Well, surprise. Although home sales indeed were down 14.5 percent in King County and the number of for-sale homes was up almost 9 percent, prices more than held their own.
Compared with 2006, the county’s single-family home prices climbed 7.1 percent last year, according to the Northwest Multiple Listing Service’s annual report released Tuesday.
Surprise. Prices continued to fall unabated for the next four years.

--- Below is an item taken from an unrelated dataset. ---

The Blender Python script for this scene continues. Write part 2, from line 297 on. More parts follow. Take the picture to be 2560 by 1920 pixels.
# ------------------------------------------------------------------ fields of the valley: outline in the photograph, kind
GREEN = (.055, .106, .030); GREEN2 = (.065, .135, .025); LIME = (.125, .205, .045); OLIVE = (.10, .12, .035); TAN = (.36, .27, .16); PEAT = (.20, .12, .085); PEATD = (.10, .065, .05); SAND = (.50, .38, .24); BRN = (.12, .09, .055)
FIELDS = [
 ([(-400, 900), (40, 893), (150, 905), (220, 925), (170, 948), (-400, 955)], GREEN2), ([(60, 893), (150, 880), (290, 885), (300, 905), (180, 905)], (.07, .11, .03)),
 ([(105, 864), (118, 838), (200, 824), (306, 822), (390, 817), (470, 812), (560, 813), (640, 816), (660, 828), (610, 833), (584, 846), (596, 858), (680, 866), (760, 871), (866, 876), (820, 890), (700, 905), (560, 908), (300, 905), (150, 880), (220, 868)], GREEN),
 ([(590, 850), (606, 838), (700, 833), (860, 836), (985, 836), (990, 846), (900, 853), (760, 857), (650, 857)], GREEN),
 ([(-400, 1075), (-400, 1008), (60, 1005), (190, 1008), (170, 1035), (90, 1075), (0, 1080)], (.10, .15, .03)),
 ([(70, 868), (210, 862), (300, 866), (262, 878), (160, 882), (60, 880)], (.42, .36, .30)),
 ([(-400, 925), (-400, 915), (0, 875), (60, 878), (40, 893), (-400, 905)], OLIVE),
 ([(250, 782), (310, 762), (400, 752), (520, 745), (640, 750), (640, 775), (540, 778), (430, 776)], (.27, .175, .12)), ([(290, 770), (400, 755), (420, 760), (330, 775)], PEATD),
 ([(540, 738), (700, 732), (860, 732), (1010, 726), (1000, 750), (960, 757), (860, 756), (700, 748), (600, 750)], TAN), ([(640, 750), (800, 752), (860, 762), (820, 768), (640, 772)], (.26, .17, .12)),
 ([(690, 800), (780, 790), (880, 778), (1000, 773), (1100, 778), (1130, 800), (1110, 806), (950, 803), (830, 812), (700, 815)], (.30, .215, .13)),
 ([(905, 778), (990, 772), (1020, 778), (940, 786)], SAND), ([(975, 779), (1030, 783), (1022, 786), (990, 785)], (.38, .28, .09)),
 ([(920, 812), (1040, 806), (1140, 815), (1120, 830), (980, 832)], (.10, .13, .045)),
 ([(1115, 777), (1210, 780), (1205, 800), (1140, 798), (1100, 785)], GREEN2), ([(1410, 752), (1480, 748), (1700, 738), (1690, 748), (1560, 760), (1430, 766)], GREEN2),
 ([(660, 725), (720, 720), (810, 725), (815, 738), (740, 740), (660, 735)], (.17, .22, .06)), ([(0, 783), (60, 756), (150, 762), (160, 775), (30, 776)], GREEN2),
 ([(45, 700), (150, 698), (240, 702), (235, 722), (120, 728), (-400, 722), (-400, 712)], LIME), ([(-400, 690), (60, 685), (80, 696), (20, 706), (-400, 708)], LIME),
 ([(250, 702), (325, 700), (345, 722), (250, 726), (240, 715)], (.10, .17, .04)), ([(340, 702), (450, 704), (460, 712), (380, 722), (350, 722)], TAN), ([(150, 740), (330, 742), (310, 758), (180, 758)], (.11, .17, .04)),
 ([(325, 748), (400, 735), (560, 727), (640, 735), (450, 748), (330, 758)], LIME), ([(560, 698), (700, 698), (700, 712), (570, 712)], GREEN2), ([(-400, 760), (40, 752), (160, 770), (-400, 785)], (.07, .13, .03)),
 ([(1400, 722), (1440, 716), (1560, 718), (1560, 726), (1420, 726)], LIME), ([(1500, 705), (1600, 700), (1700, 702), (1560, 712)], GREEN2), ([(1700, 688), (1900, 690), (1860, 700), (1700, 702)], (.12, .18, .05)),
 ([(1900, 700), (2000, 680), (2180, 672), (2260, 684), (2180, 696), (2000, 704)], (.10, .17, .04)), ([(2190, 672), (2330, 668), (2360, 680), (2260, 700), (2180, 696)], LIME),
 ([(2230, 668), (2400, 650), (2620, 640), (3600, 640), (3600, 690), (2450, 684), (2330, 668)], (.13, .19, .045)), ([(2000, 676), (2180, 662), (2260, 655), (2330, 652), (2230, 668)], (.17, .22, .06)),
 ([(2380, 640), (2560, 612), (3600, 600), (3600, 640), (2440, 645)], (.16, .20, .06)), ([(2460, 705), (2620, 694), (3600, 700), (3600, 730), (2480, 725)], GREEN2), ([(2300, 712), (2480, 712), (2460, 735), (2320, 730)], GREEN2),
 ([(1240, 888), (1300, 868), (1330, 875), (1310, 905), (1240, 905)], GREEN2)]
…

Except it wasn’t a surprise if you actually bothered to look at the 2007 data with a critical eye, as I pointed out in my post at the time:
Anyone who has actually been paying attention to the market knows that something is fishy about that 7.1% figure. To figure out what’s behind that number, take a look at page 19 of the report. Basically, they arrive at that figure by comparing the median price for all sales in 2007 with the same figure for 2006. In a market that is consistently and steadily headed in a single direction, that kind of comparison would make sense. However, in today’s volatile market, such a statistic is totally meaningless.
Thankfully today’s real estate reporting Seattle Times is a thousand times better than the cheerleading, PR-rehashing junk that they published during the bubble, but it’s a good reminder to take everything you read (including posts here on Seattle Bubble) with a grain of salt. Look at the data yourself and draw your own conclusions.